Not all examples of the preselector, however, did entirely without a clutch pedal. While some cars, such as those built by Daimler or BAS, used a fluid-type flywheel to handle engine output with the handbrake or footbrake holding the car at a stop, other cars relied on a centrifugal clutch (similar to what’s found on a riding lawnmower) or even a manual clutch that added yet another pedal to the floor. Race cars, which quickly adopted preselector technology, used no clutch at all, as an abrupt start made no difference to open-wheel drivers who appreciated the ability to choose their next post-corner gear from the relative serenity of the preceding straightaway.

Almost automatic, except where it counted

chrysler fluid drive emblem
Flickr/GmanViz

Chrysler took a swing at a clutchless manual gearbox starting in the late 1930s, with production continuing well into the ’50s. Labeled “Fluid Drive,” or “HyDrive,” depending on which sub-brand in which it was installed, the system employed a conventional three-speed manual gearbox but swapped out the flywheel for a fluid coupling similar to that of a modern torque converter, only without torque-multiplication capability.

1951_Chrysler_conv_black_va_dash Fluid Drive clutchless
Wiki Commons/Christopher Ziemnowicz

This precursor to the modern automatic still required a clutch pedal to move from one gear to the next, but outside of that it was seldom, if ever needed. It was possible to hold a Fluid Drive car stationary while in gear without using the clutch at all, and hill starts could be accomplished by simply transitioning from the brake to the accelerator. Chrysler recommended leaving the car in second gear at lower speeds, but it could pull away from a stop in any of its three gears thanks to the fluid coupling’s power transfer.

Chrysler Hy-Drive Public Domain clutchless
Chrysler

An even less involved version of the transmission, the M6 Presto-Matic, was also available from Chrysler. While it required the use of a clutch to initially select offering the choice between High and Low settings, once away in normal driving the clutch never again entered the picture. The transmission was then capable of shifting itself in and out of two gear sets within the scope of the original selection (High/High Overdrive, Low/Low Overdrive), after lifting the throttle at speeds roughly above 15 mph (upshift) or below 11 mph (downshift), with slight variations depending on whether you started out in Low or High.

If that sounds clunky, you’re not wrong. Sometimes called Gyro-Matic, or Tip-Toe Shift, the setup was far from a true automatic in terms of smoothness or power delivery, and it didn’t deliver the same degree of control as a traditional manual. Still, it was reliable, and it served Mopar fans from 1946–53 before true autoboxes became commonplace.

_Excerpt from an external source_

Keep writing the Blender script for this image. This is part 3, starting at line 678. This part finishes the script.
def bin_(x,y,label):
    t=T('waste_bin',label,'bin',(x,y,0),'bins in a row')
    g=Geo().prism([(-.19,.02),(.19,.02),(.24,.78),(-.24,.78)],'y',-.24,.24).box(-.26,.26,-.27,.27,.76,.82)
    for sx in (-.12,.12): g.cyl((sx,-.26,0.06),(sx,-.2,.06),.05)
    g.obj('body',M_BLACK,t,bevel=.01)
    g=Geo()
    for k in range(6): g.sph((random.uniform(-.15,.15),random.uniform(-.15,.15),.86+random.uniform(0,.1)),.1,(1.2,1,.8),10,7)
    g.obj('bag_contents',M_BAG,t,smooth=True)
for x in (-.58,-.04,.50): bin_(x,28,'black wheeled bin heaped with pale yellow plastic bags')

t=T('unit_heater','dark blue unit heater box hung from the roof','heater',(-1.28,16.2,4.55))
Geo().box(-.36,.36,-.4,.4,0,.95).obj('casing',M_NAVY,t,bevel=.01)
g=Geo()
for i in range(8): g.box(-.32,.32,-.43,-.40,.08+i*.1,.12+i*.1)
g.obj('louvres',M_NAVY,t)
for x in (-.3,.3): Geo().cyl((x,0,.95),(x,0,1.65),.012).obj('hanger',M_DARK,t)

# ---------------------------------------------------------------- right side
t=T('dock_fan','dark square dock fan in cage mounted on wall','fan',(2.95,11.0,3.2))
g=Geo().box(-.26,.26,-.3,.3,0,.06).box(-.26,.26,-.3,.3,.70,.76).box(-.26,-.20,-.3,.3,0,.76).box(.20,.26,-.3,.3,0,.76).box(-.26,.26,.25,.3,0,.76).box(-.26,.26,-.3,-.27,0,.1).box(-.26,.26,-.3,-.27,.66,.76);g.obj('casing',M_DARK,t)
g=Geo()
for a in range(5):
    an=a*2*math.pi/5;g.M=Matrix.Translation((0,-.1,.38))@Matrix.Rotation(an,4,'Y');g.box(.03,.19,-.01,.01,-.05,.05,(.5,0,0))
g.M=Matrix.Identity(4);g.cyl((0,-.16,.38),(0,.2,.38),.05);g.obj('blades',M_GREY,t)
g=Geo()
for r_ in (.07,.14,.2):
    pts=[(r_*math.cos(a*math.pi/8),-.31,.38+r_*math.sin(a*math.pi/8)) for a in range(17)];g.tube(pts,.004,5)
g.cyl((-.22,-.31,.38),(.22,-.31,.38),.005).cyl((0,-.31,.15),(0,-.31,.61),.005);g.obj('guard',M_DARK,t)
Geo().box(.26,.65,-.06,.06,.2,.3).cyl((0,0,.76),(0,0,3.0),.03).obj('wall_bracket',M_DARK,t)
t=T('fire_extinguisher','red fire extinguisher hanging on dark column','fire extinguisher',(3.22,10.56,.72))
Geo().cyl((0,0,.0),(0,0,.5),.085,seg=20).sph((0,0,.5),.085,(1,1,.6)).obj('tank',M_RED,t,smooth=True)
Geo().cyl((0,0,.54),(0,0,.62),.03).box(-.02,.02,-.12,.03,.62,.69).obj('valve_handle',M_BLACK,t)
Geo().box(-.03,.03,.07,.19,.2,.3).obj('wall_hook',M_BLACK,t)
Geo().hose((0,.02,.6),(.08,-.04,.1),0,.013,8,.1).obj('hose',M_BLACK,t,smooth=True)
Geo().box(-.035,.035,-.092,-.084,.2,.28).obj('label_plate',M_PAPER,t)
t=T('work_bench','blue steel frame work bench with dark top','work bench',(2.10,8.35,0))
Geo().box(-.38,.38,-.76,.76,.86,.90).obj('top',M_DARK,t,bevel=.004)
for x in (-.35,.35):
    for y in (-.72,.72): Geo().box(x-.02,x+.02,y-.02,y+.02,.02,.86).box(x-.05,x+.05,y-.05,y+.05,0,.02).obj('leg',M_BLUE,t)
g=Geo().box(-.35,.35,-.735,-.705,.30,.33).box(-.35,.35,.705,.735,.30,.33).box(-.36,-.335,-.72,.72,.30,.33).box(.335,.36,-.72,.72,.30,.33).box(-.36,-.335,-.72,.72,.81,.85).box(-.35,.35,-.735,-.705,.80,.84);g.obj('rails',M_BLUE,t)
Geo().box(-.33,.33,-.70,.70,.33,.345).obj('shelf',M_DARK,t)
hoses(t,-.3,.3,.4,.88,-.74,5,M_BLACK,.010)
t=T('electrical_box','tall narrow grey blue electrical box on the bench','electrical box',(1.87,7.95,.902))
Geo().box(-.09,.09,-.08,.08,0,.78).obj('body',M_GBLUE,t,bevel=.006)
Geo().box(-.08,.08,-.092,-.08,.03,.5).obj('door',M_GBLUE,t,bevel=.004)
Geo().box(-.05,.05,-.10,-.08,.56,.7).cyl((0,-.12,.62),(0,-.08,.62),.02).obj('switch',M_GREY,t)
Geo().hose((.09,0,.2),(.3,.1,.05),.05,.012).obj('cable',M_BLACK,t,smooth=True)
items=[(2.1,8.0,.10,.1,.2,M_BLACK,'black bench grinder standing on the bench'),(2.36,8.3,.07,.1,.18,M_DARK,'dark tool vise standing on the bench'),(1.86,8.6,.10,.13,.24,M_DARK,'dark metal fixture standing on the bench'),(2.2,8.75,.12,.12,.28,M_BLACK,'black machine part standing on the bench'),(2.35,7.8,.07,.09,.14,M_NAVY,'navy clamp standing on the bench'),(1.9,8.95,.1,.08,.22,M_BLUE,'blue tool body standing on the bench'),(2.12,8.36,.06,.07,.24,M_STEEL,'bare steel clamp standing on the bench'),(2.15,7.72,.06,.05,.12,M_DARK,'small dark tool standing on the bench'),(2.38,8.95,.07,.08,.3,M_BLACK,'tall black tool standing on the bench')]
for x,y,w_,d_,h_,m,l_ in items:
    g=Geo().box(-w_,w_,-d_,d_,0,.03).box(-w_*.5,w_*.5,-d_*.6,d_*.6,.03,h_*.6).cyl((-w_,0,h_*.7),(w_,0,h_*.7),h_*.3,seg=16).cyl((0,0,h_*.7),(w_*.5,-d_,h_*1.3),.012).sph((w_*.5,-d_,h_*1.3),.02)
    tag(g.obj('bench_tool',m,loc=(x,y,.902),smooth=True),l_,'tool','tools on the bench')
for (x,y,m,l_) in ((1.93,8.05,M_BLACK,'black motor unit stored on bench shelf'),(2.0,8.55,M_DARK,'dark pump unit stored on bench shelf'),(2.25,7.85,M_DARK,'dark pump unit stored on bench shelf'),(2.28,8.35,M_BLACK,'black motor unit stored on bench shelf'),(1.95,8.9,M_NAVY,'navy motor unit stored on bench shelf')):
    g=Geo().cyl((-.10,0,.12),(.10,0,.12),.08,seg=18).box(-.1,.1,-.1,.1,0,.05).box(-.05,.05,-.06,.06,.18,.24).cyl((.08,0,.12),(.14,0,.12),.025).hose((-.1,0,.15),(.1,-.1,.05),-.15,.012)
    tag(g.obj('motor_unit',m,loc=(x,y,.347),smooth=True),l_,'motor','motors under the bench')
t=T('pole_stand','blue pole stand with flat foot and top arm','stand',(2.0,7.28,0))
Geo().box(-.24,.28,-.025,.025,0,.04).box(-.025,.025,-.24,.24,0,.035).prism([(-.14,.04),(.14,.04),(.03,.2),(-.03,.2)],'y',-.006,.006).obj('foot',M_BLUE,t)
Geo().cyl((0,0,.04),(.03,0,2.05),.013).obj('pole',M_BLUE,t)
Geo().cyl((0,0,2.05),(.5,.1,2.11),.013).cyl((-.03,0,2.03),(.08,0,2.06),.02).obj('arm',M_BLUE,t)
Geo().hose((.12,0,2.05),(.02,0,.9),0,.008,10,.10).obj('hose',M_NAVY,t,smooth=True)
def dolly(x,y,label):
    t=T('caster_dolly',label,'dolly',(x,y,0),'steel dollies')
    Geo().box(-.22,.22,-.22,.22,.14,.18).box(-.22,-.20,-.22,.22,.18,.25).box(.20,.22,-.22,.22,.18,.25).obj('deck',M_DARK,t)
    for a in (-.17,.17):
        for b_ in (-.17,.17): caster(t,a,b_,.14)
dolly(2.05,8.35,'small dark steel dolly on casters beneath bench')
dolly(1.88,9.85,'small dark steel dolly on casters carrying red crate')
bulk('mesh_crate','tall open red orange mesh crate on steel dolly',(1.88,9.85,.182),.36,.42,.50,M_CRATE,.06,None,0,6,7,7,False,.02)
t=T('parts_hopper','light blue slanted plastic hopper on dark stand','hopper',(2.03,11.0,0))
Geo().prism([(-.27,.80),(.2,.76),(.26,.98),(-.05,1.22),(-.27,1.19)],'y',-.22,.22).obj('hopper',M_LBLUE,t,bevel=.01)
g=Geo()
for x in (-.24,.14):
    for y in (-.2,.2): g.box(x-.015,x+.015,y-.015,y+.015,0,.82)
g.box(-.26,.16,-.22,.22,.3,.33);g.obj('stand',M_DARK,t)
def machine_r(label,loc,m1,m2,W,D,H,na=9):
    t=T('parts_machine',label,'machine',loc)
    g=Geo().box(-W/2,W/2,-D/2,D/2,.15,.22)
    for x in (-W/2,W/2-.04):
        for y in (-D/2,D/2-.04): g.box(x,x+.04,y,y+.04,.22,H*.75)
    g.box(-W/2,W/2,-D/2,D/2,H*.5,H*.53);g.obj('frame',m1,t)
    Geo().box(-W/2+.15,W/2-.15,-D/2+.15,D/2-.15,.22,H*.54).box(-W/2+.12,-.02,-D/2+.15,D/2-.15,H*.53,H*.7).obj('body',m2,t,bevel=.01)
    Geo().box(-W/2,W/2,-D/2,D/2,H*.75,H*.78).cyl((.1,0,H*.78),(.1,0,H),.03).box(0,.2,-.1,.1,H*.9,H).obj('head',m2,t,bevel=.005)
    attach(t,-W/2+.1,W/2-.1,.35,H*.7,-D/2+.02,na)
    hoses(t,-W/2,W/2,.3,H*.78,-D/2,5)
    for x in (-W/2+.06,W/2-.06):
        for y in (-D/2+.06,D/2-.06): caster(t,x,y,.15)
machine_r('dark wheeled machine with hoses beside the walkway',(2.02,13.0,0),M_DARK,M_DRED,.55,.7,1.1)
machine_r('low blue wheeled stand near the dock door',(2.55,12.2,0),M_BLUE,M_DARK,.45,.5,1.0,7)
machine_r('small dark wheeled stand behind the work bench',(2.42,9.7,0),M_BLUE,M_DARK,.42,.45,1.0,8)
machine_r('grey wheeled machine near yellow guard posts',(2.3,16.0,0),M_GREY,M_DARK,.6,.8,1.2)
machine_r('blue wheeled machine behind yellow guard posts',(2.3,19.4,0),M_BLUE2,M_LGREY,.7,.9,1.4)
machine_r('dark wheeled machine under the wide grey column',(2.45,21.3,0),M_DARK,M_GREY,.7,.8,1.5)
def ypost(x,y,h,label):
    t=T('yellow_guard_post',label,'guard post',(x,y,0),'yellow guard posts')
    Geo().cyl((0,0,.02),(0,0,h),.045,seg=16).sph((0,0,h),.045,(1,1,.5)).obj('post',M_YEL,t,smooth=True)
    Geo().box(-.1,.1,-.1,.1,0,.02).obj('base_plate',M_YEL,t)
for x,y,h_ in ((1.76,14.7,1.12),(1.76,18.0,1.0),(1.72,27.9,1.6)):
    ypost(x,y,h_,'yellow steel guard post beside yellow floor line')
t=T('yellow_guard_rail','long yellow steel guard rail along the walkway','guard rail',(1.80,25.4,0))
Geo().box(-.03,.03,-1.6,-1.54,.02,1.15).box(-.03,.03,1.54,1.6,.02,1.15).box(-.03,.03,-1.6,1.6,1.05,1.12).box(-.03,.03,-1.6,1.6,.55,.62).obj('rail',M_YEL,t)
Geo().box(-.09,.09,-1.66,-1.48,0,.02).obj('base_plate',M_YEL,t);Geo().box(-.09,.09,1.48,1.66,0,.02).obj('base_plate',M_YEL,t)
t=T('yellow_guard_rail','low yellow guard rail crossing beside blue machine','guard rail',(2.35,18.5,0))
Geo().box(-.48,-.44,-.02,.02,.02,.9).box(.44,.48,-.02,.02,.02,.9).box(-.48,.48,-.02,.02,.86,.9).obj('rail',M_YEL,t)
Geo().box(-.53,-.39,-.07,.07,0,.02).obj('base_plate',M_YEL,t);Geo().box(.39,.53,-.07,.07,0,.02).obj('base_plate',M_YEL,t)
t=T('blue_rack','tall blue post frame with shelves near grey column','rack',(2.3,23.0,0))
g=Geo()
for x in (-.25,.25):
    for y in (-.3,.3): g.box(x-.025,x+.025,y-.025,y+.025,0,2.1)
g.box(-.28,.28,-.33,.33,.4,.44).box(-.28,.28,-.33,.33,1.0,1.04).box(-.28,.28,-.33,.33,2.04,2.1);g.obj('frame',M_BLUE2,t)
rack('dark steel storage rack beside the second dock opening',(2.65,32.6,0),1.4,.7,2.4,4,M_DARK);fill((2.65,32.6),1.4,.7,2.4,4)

Sensonic, but not sensible

Saab Sensonic
Saab

Our final entry into the clutch-free manual pantheon hails from Sweden. In the early 1990s, Saab decided that there existed a customer who was engaged enough to want a manual transmission in their car, but not quite willing to go through the effort of actually using a clutch pedal to make the magic happen. Enter “Sensonic,” perhaps the most unusual attempt in modern memory to remove a clutch from the manual-transmission equation.

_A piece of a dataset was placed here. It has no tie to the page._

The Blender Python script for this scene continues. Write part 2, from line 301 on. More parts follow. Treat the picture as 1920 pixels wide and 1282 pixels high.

What’s important to understand about Sensonic is that it had nothing in common with existing sequential manuals or the automated single and dual-clutch transmissions that followed. It was, for all intents and purposes, a traditional manual gearbox just like any other five-speed you could buy in the Swedish brand’s portfolio. The only difference was that instead of relying on the driver’s left foot, Sensonic activated the clutch completely electronically, with no intervention from the pilot whatsoever.

Designed by automotive supplier Fichtel & Sachs (later absorbed by what is today ZF), the system composed sensors that detected the movement of the shift lever as well as the amount of pressure being applied to the accelerator. It was programmed to electronically activate the clutch within very specific parameters, based on the motion of the shifter. Flooring the gas locked out gear selection, but if you backed off the go-pedal the vehicle’s clutch electronically activated to facilitate the change.

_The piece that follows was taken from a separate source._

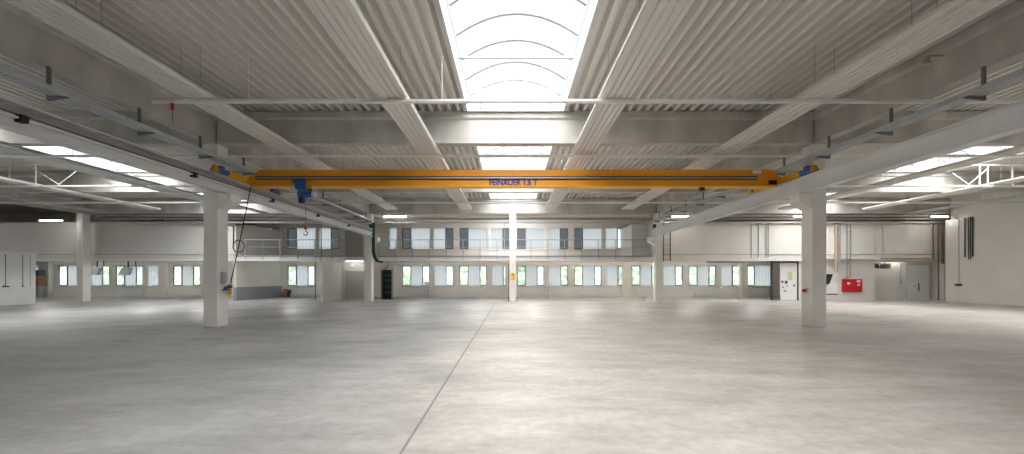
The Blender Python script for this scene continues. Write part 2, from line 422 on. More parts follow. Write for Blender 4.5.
TP = [(-.25, ZT), (.25, ZT), (.25, ZT - .2), (.17, ZT - .26), (.17, ZB), (-.17, ZB), (-.17, ZT - .26), (-.25, ZT - .2)]
def girder(x, label, y1=36.6):
    r = MB().prism([(x + a * .9, b) for a, b in TP], 'y', YF + .05, y1).build('concrete_girder', M['concrete'])
    return tag(r, label, 'girder', 'long roof girders', 'thing')
girder(XL - .02, 'long concrete roof girder above the left crane runway')
girder(XR + .02, 'long concrete roof girder above the right crane runway')
girder(XO, 'long concrete roof girder above the white partition')
def xbeam(y, x0, x1, label):
    yc = y + .17
    r = MB().prism([(yc + a, b) for a, b in TP], 'x', x0, x1).build('concrete_beam', M['concrete'])
    return tag(r, label, 'beam', 'cross beams', 'thing')
oc = ['nearest, in front of the crane', 'middle, half hidden behind the crane', 'farthest, above the gallery']
for i, y in enumerate(BEAMS):
    g = .24
    xbeam(y, XL - .02 + g, XR + .02 - g, 'wide concrete cross beam of the middle hall, ' + oc[i])
    xbeam(y, XO + g, XL - .02 - g, 'concrete cross beam of the left aisle, ' + ['nearest', 'middle', 'farthest, by the gallery wall'][i])
    xbeam(y, XR + .02 + g, XW + .40, 'concrete cross beam of the right aisle, ' + ['nearest', 'middle', 'farthest, by the gallery wall'][i])

struct('trim_16', MB().prism([(6.475 + a, b) for a, b in TP], 'x', XL + .22, XR - .22), M['concrete'])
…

Sensonic was inexpensive for Saab to implement but weird to use in practice and not exactly reliable over an extended period of time. Available exclusively in turbocharged versions of the 900, very few buyers ticked the Sensonic box between 1993 and 1998. In hindsight that’s not surprising; who exactly was the target market for a laissez-fair manual that wouldn’t simply prefer a full-service automatic? Fichtel & Sachs partnered with a few boutique automakers, such as RUF, while developing the technology, but outside of a handful of sports cars it was an outlier.

Tech takes over

porsche pdk dual clutch
Porsche

Today, the dual-clutch automated manual is the dominant player in the alternative automatic-transmission game, as demonstrated most successfully by Volkswagen Group in everything from the Porsche 911’s PDK to the GTI’s DSG. Such gearboxes are capable of lightning-quick shifts and are designed for less power slip than with a torque converter, thereby increasing fuel efficiency.

The dual-clutch is an elegant solution to what was once, many years ago, a pressing problem for marketers seeking to get everyday folks off the sidewalk and into the driver’s seat. The complex machinery and engineering advancements that go into each of these gearboxes would have been unimaginable a century ago. If anything, the path from pre-select to dual-clutch demonstrates all of the wild avenues that needed to be explored in the search for a better-shifting transmission.

With all that said, modern traditional torque-converter automatics are more efficient, more refined, and more reliable than ever before. Even in high-performance applications, traditional automatics with eight and ten speeds are becoming more and more prevalent. Anyone who’s driven the quick-shifting 10-speed from the Camaro ZL1 and Shelby GT500 would be hard-pressed to find any slush in that so-called slushbox.